Well, it worked for tonight. All the severe stuff moved off to the east. I'm hoping we get a little rain over the next couple of days, it'll soak in the chilis, tomatos, garlic and the rose bush I planted.
Tornados are truly awesome things, and can do very weird things. Last year, one followed almost exactly the path taken by one a few years back through Moore, damaging some of the same houses that had been repaired or rebuilt after the last one. There were interviews with a couple of families who said they were moving, and didn't care where to; they just couldn't take living there any longer. I can understand that.
Back when I was 14 or 15, we lived in a little town called Medford in northern OK. One summer night Ma Nature was putting on one of her 'you better not forget about me' shows: dark as a yard up a welldiggers arse, strong gusting winds, rain you couldn't see through and lots of severe thunderstorm and tornado warnings.

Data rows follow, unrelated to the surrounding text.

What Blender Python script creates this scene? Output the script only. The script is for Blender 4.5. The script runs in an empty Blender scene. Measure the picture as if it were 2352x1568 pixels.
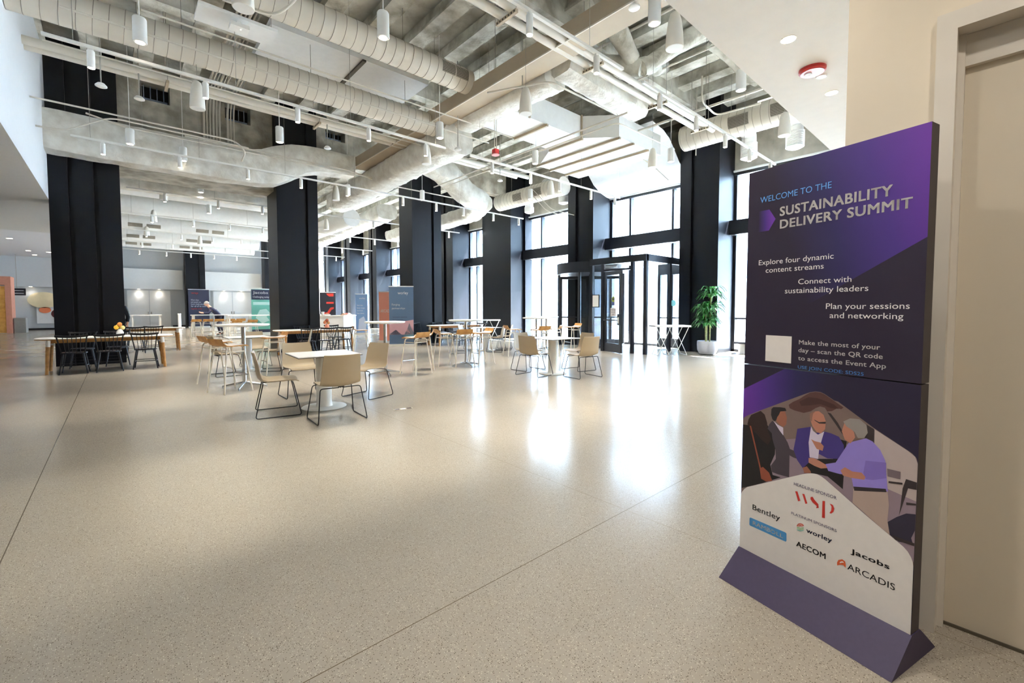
import bpy, bmesh, math, random
from math import sin, cos, pi, radians, sqrt, atan2
from mathutils import Vector, Matrix, noise
random.seed(7)
S = bpy.context.scene
COL = S.collection

# ------------------------------------------------------------------ camera
cam = bpy.data.cameras.new('camera')
camo = bpy.data.objects.new('camera', cam); COL.objects.link(camo)
cam.sensor_fit = 'HORIZONTAL'; cam.sensor_width = 36.0
cam.lens = 1012.0 / 2352 * 36.0
cam.shift_x = 0.0
cam.shift_y = -33.5 / 2352
cam.clip_start = 0.05; cam.clip_end = 300
_yaw, _pit, _rol = radians(48.17), radians(2.40), radians(0.10)
_f = Vector((cos(_yaw) * cos(_pit), sin(_yaw) * cos(_pit), -sin(_pit)))
_r = _f.cross(Vector((0, 0, 1))).normalized(); _d = _f.cross(_r)
_r, _d = cos(_rol) * _r + sin(_rol) * _d, -sin(_rol) * _r + cos(_rol) * _d
camo.matrix_world = Matrix(((_r.x, -_d.x, -_f.x, 0), (_r.y, -_d.y, -_f.y, 0), (_r.z, -_d.z, -_f.z, 1.35), (0, 0, 0, 1)))
S.camera = camo

# ------------------------------------------------------------------ view, world, sun, daylight portals
S.view_settings.view_transform = 'Standard'; S.view_settings.look = 'None'
S.view_settings.gamma = 1; S.view_settings.use_curve_mapping = False
S.view_settings.exposure = 0.9
S.cycles.use_denoising = True
S.cycles.max_bounces = 10; S.cycles.diffuse_bounces = 7; S.cycles.glossy_bounces = 4
S.cycles.transmission_bounces = 4; S.cycles.transparent_max_bounces = 12
S.cycles.caustics_reflective = False; S.cycles.caustics_refractive = False
S.cycles.sample_clamp_indirect = 20.0
W = bpy.data.worlds.new('sky'); S.world = W; W.use_nodes = True
_bg = W.node_tree.nodes['Background']
_bg.inputs[0].default_value = (0.52, 0.74, 1.0, 1); _bg.inputs[1].default_value = 26.0
sun = bpy.data.lights.new('sun', 'SUN'); suno = bpy.data.objects.new('sun', sun); COL.objects.link(suno)
sun.energy = 110.0; sun.angle = radians(0.6); sun.color = (1.0, 0.97, 0.93)
suno.rotation_euler = Vector((-1.0, 0.72, -2.117)).to_track_quat('-Z', 'Y').to_euler()
suno.location = (30, -10, 30)
PIER_Y = [1.10, 5.67, 10.25, 14.84, 19.42, 24.0, 28.57, 33.15, 37.7]
PIER_W = [1.2, 1.2, 1.22, 2.05, 1.2, 1.2, 1.2, 1.2, 1.2]
for i in range(len(PIER_Y) - 1):                       # sky portals in the glazed bays
    y0, y1 = PIER_Y[i] + PIER_W[i], PIER_Y[i + 1]
    al = bpy.data.lights.new('window_daylight', 'AREA'); al.shape = 'RECTANGLE'
    al.size = 5.5; al.size_y = y1 - y0; al.cycles.is_portal = True
    ao = bpy.data.objects.new('window_daylight', al); COL.objects.link(ao)
    ao.location = (14.62, (y0 + y1) / 2, 2.75); ao.rotation_euler = (0, radians(90), 0)

# ------------------------------------------------------------------ materials
def lin(c):
    return tuple(((x / 255) / 12.92 if x / 255 <= 0.04045 else ((x / 255 + 0.055) / 1.055) ** 2.4) for x in c)
MATS = {}
def mat(name, rgb, rough=0.5, metal=0.0, spec=0.5, var=0.0, scale=8.0, bump=0.0, bscale=40.0, rgb2=None, emit=0.0, ecol=None, coat=0.0):
    if name in MATS: return MATS[name]
    m = bpy.data.materials.new(name); m.use_nodes = True; MATS[name] = m
    nt = m.node_tree; b = nt.nodes['Principled BSDF']
    c = lin(rgb) + (1,)
    b.inputs['Base Color'].default_value = c
    b.inputs['Roughness'].default_value = rough; b.inputs['Metallic'].default_value = metal
    b.inputs['Specular IOR Level'].default_value = spec
    if coat: b.inputs['Coat Weight'].default_value = coat
    if emit:
        b.inputs['Emission Color'].default_value = (lin(ecol) if ecol else c[:3]) + (1,)
        b.inputs['Emission Strength'].default_value = emit
    tc = nt.nodes.new('ShaderNodeTexCoord')
    if var or rgb2:
        n = nt.nodes.new('ShaderNodeTexNoise'); n.inputs['Scale'].default_value = scale; n.inputs['Detail'].default_value = 5
        nt.links.new(tc.outputs['Object'], n.inputs['Vector'])
        mx = nt.nodes.new('ShaderNodeMix'); mx.data_type = 'RGBA'
        r = nt.nodes.new('ShaderNodeMapRange'); r.inputs[1].default_value = 0.35; r.inputs[2].default_value = 0.65
        nt.links.new(n.outputs['Fac'], r.inputs[0]); nt.links.new(r.outputs[0], mx.inputs['Factor'])
        c2 = lin(rgb2) + (1,) if rgb2 else tuple(x * (1 - var) for x in c[:3]) + (1,)
        mx.inputs[6].default_value = c; mx.inputs[7].default_value = c2
        nt.links.new(mx.outputs[2], b.inputs['Base Color'])
    if bump:
        n2 = nt.nodes.new('ShaderNodeTexNoise'); n2.inputs['Scale'].default_value = bscale; n2.inputs['Detail'].default_value = 4
        nt.links.new(tc.outputs['Object'], n2.inputs['Vector'])
        bp = nt.nodes.new('ShaderNodeBump'); bp.inputs['Strength'].default_value = bump; bp.inputs['Distance'].default_value = 0.05
        nt.links.new(n2.outputs['Fac'], bp.inputs['Height']); nt.links.new(bp.outputs[0], b.inputs['Normal'])
    return m
def glassmat(name, tint=(0.93, 0.97, 1.0), gl=0.08):
    m = bpy.data.materials.new(name); m.use_nodes = True; nt = m.node_tree; nt.nodes.clear()
    o = nt.nodes.new('ShaderNodeOutputMaterial'); t = nt.nodes.new('ShaderNodeBsdfTransparent'); g = nt.nodes.new('ShaderNodeBsdfGlossy')
    t.inputs[0].default_value = tint + (1,); g.inputs['Roughness'].default_value = 0.02
    lw = nt.nodes.new('ShaderNodeLayerWeight'); pw = nt.nodes.new('ShaderNodeMath'); pw.operation = 'POWER'; pw.inputs[1].default_value = 5.0
    fr = nt.nodes.new('ShaderNodeMath'); fr.operation = 'MULTIPLY_ADD'; fr.inputs[1].default_value = 0.85; fr.inputs[2].default_value = 0.03
    nt.links.new(lw.outputs['Facing'], pw.inputs[0]); nt.links.new(pw.outputs[0], fr.inputs[0])
    mx = nt.nodes.new('ShaderNodeMixShader')
    nt.links.new(fr.outputs[0], mx.inputs[0]); nt.links.new(t.outputs[0], mx.inputs[1]); nt.links.new(g.outputs[0], mx.inputs[2])
    nt.links.new(mx.outputs[0], o.inputs[0]); MATS[name] = m
    return m

def floor_material():
    m = bpy.data.materials.new('terrazzo'); m.use_nodes = True; nt = m.node_tree; b = nt.nodes['Principled BSDF']
    L = nt.links.new; N = nt.nodes.new
    geo = N('ShaderNodeNewGeometry')
    base = N('ShaderNodeTexNoise'); base.inputs['Scale'].default_value = 1.3; base.inputs['Detail'].default_value = 6; L(geo.outputs['Position'], base.inputs['Vector'])
    r0 = N('ShaderNodeMix'); r0.data_type = 'RGBA'; r0.inputs[6].default_value = lin((168, 159, 146)) + (1,); r0.inputs[7].default_value = lin((158, 149, 136)) + (1,)
    L(base.outputs['Fac'], r0.inputs['Factor'])
    prev = r0.outputs[2]
    def chips(scale, thr, col, prev, sel):
        v = N('ShaderNodeTexVoronoi'); v.inputs['Scale'].default_value = scale; v.inputs['Randomness'].default_value = 1; L(geo.outputs['Position'], v.inputs['Vector'])
        sp = N('ShaderNodeSeparateColor'); L(v.outputs['Color'], sp.inputs[0])
        lt = N('ShaderNodeMath'); lt.operation = 'LESS_THAN'; lt.inputs[1].default_value = thr; L(v.outputs['Distance'], lt.inputs[0])
        l2 = N('ShaderNodeMath'); l2.operation = 'LESS_THAN'; l2.inputs[1].default_value = sel; L(sp.outputs[0], l2.inputs[0])
        mu = N('ShaderNodeMath'); mu.operation = 'MULTIPLY'; L(lt.outputs[0], mu.inputs[0]); L(l2.outputs[0], mu.inputs[1])
        x = N('ShaderNodeMix'); x.data_type = 'RGBA'; x.inputs[7].default_value = lin(col) + (1,)
        L(mu.outputs[0], x.inputs['Factor']); L(prev, x.inputs[6]); return x.outputs[2]
    prev = chips(140, 0.30, (104, 94, 82), prev, 0.22)
    prev = chips(210, 0.33, (84, 74, 64), prev, 0.14)
    prev = chips(170, 0.36, (200, 190, 174), prev, 0.2)
    sx = N('ShaderNodeSeparateXYZ'); L(geo.outputs['Position'], sx.inputs[0])
    def joint(axis, pos, prev, w, col):
        s = N('ShaderNodeMath'); s.operation = 'SUBTRACT'; s.inputs[1].default_value = pos; L(sx.outputs[axis], s.inputs[0])
        a = N('ShaderNodeMath'); a.operation = 'ABSOLUTE'; L(s.outputs[0], a.inputs[0])
        l = N('ShaderNodeMath'); l.operation = 'LESS_THAN'; l.inputs[1].default_value = w; L(a.outputs[0], l.inputs[0])
        x = N('ShaderNodeMix'); x.data_type = 'RGBA'; x.inputs[7].default_value = lin(col) + (1,)
        L(l.outputs[0], x.inputs['Factor']); L(prev, x.inputs[6]); return x.outputs[2]
    prev = joint(1, 1.65, prev, 0.0022, (105, 92, 74)); prev = joint(0, -0.505, prev, 0.003, (100, 92, 80))
    for yy in (6.2, 10.75): prev = joint(1, yy, prev, 0.0025, (150, 140, 128))
    for xx in (4.16, 8.8): prev = joint(0, xx, prev, 0.0025, (150, 140, 128))
    prev = joint(0, 2.5, prev, 0.0014, (120, 108, 90))
    L(prev, b.inputs['Base Color'])
    rn = N('ShaderNodeTexNoise'); rn.inputs['Scale'].default_value = 0.9; L(geo.outputs['Position'], rn.inputs['Vector'])
    mr = N('ShaderNodeMapRange'); mr.inputs[3].default_value = 0.15; mr.inputs[4].default_value = 0.22; L(rn.outputs['Fac'], mr.inputs[0]); L(mr.outputs[0], b.inputs['Roughness'])
    b.inputs['Specular IOR Level'].default_value = 0.2
    return m

M_FLOOR = floor_material()
M_WALL = mat('wall_paint', (222, 210, 190), 0.75, var=0.03, scale=3)
M_DOORF = mat('door_frame_paint', (216, 208, 196), 0.55, var=0.03)
M_DOOR = mat('door_leaf_paint', (212, 200, 180), 0.6, var=0.03, scale=2)
M_SOFF = mat('soffit_paint', (243, 242, 240), 0.8, var=0.02)
M_SOFFL = mat('bulkhead_paint', (222, 222, 222), 0.8, var=0.02)
M_LILAC = mat('ceiling_board', (232, 232, 238), 0.85, var=0.02)
M_FARG = mat('far_wall_grey', (205, 208, 212), 0.8, var=0.02)
M_FARW = mat('far_wall_white', (240, 240, 240), 0.8, var=0.02)
M_COLM = mat('column_paint', (9, 11, 20), 0.4, spec=0.3, var=0.15, scale=3)
M_DECK = mat('sprayed_deck', (240, 240, 236), 0.95, rgb2=(166, 162, 150), scale=1.1, bump=0.7, bscale=7)
M_BEAM = mat('sprayed_beam', (224, 222, 212), 0.95, rgb2=(160, 154, 138), scale=2.2, bump=0.7, bscale=9)
M_CONC = mat('concrete_girder', (190, 184, 170), 0.9, rgb2=(140, 134, 120), scale=2.5, bump=0.3, bscale=12)
M_SPAND = mat('spandrel', (196, 190, 176), 0.9, rgb2=(172, 166, 152), scale=3)
M_DUCT = mat('painted_duct', (216, 208, 194), 0.5, var=0.06, scale=2)
M_SEAM = mat('duct_seam', (150, 141, 126), 0.5, var=0.1)
M_DUCTB = mat('beige_duct', (178, 162, 138), 0.6, var=0.08, scale=2)
M_WRAP = mat('duct_wrap', (230, 227, 218), 0.5, rgb2=(206, 200, 188), scale=4, bump=0.8, bscale=5)
M_WHITED = mat('white_duct', (234, 233, 230), 0.6, var=0.04)
M_PIPE = mat('painted_pipe', (214, 207, 194), 0.45, var=0.05, scale=3)
M_ROD = mat('hanger_rod', (170, 166, 156), 0.5, metal=0.3, var=0.1)
M_TRACK = mat('track_white', (238, 236, 230), 0.4, var=0.02)
M_LAMP = mat('lamp_white', (240, 238, 233), 0.45, var=0.02)
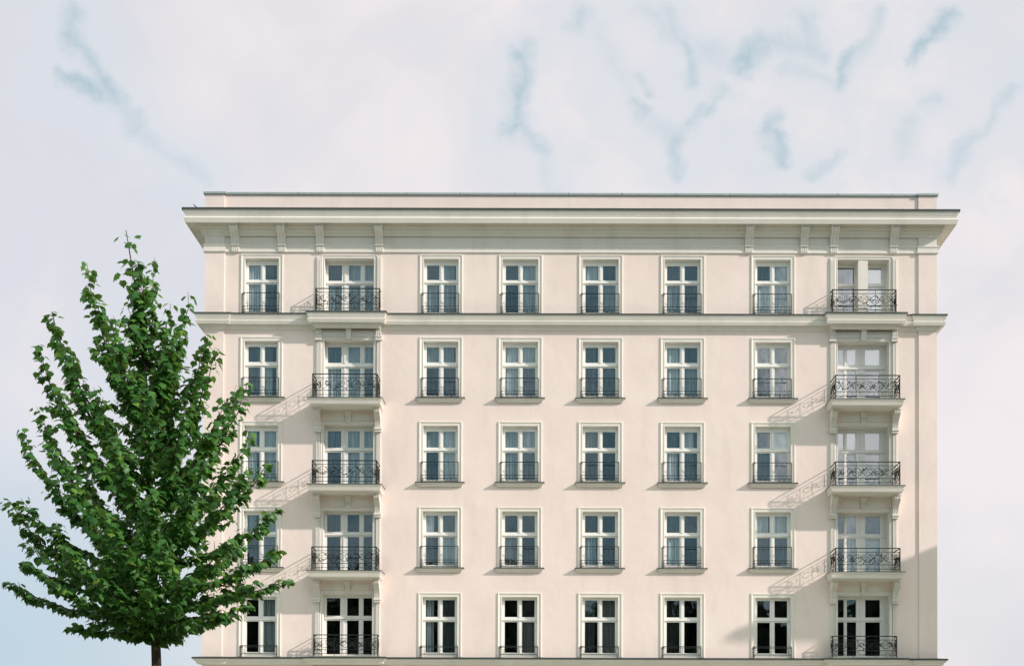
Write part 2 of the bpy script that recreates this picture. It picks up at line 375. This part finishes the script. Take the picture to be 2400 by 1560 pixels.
def frame_mesh(a, b, z0, z1, y, panes, ztr, low=.09):
    """panes: list of glass (x0,x1); ztr: (upper glass top, upper glass bottom, lower glass top, lower glass bottom)"""
    m = MB(); g = MB(); t0, t1, t2, t3 = ztr
    edges = [a] + [e for p in panes for e in p] + [b]
    for i in range(0, len(edges), 2):
        m.box(edges[i], edges[i + 1], y, y + .07, z0, z1)
        if 0 < i < len(edges) - 2:                    # proud cover strip and sash edges of the middle posts
            c = (edges[i] + edges[i + 1]) / 2; h = (edges[i + 1] - edges[i])
            m.box(c - .028, c + .028, y - .028, y - .001, z0 + .02, t2 + .02)
            m.box(c - .028, c + .028, y - .028, y - .001, t1 - .015, z1 - .02)
    for x0_, x1_ in panes:
        m.box(x0_, x1_, y + .003, y + .067, t0, z1)
        m.box(x0_, x1_, y + .003, y + .067, t2, t1)
        m.box(x0_, x1_, y + .003, y + .067, z0, t3)
    m.box(a + .01, b - .01, y - .05, y - .002, t2 + .055, t2 + .085)
    m.box(a + .01, b - .01, y - .032, y - .002, t2 + .088, t2 + .125)
    m.box(a + .03, b - .03, y - .035, y - .002, t3 - .05, t3 - .015)
    gr = random.Random(int(a * 100 + z0 * 10))
    for x0_, x1_ in panes:
        q1, q2, q3, q4 = [gr.uniform(-.004, .004) for _ in range(4)]
        g.add([(x0_ - .01, y + .035 + q1, t1 - .01), (x1_ + .01, y + .035 - q1, t1 - .01), (x1_ + .01, y + .035 - q1 + q2, t0 + .01), (x0_ - .01, y + .035 + q1 + q2, t0 + .01)], [(0, 1, 2, 3)])
        g.add([(x0_ - .01, y + .035 + q3, t3 - .01), (x1_ + .01, y + .035 - q3, t3 - .01), (x1_ + .01, y + .035 - q3 + q4, t2 + .01), (x0_ - .01, y + .035 + q3 + q4, t2 + .01)], [(0, 1, 2, 3)])
    return m, g

def curtain(x0, x1, y, z0, z1, seed, flat=False):
    rnd = random.Random(seed); m = MB(); n = 4 if flat else max(8, int((x1 - x0) / .017))
    ph = rnd.random() * 6; k1 = rnd.uniform(42, 60); k2 = rnd.uniform(15, 26)
    vs = []
    for i in range(n + 1):
        x = x0 + (x1 - x0) * i / n
        d = 0 if flat else .022 * math.sin(x * k1 + ph) + .014 * math.sin(x * k2 + 2 * ph)
        for j, z in enumerate((z1, (z0 + z1) / 2, z0)): vs.append((x + (0 if flat else .01 * math.sin(j + i)), y + d * (.7 + .3 * j), z))
    m.add(vs, [(i * 3 + j, i * 3 + j + 1, i * 3 + j + 4, i * 3 + j + 3) for i in range(n) for j in range(2)])
    return m

def spiral(cx, cz, r, turns, a0, sgn=1, n=22):
    return [(cx + r * (1 - .86 * i / n) * math.cos(a0 + sgn * turns * 2 * math.pi * i / n),
             cz + r * (1 - .86 * i / n) * math.sin(a0 + sgn * turns * 2 * math.pi * i / n)) for i in range(n + 1)]
def ornament(m, P, W_, z0, z1, rnd, r=.0095):
    """scrollwork of one railing panel; P maps (u,z) to a point"""
    h = z1 - z0; n = max(1, round(W_ / .42)); u = W_ / n; zc = (z0 + z1) / 2
    T = lambda pts, q=r: m.tube([P(a, b) for a, b in pts], q, 4)
    for i in range(n):
        c = (i + .5) * u; s = 1 if i % 2 else -1; R_ = min(u, h) * rnd.uniform(.30, .37)
        T(spiral(c - s * u * .17, zc + h * .08, R_, 1.5, -s * .6, s))
        T(spiral(c + s * u * .22, zc - h * .16, R_ * .72, 1.4, 2.6 if s > 0 else .5, -s))
        T([(c - u * .5 + u * t / 8, zc - s * h * .34 * math.cos(t / 8 * math.pi) + .02 * rnd.uniform(-1, 1)) for t in range(9)], r * 1.1)
        T([(c - u * .5 + u * t / 8, zc + s * h * .42 * math.cos(t / 8 * math.pi)) for t in range(9)], r * .8)
        for k in range(3):                            # leaves and small curls
            a, b = c + rnd.uniform(-.42, .42) * u, z0 + h * rnd.uniform(.15, .85); q = rnd.uniform(.03, .055)
            T(spiral(a, b, q, .8, rnd.random() * 6, rnd.choice((-1, 1)), 8), r * .9)
            e = rnd.random() * 6.3; T([(a, b), (a + .05 * math.cos(e), b + .05 * math.sin(e)), (a + .11 * math.cos(e + .5), b + .11 * math.sin(e + .5))], r * 1.5)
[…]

Dad was out trying to keep from blowing off the road, and Mom and I were watching tv, which consisted of occasional snippets of shows between the weather alerts. Then one came on of radar indication of a possible tornado over Pond Creek, a town about twelve miles south of us. All of a sudden the wind rose to a roar outside, and we both dived into the hallway. About the time we hit the floor, it was gone, nothing but normal wind and rain outside. We waited a few minutes, then I decided to take a look outside. Mom was not happy with the idea, but since I put my helmet on and promised to stay on the porch, she ok'd it.
I had a flashlight, but it didn't much matter, the rain was so heavy and blowing so hard you couldn't see more than maybe twenty feet. It was hailing now, stones about 3/4 to 1" in diameter, coming down hard and fast. I could tell the house next door was still there, so I called it good and went back inside.
Morning came, clear blue skies, and now you could see all the tree limbs down, and anything loose that weighed less than about fifty pounds had moved. In the afternoon Dad called me out front and said, "Look at the porch". I looked, and something wasn't right. He finally said, "The posts are tilted". The tornado had, very happily, been off the ground when it went through; when the big gust in front of it hit the house, it hadn't been able to flow to the sides fast enough, and had lifted the porch roof hard enough to pull the heads of the screws through the holes in the wrought-iron posts, then set it back down just as the posts started to lean. Both of them at exactly the same angle and direction.
The warning for Pond Creek? Dad was told later that the weatherman had switched the radar to a longer range scan, and had either not set the range or misread it. So while he was warning Pond Creek, the damn thing was going through Medford.
It took me about two weeks to chop up and stack all the limbs. And I reflected numerous times that I was very damn glad the thing had been up in the air when it went through.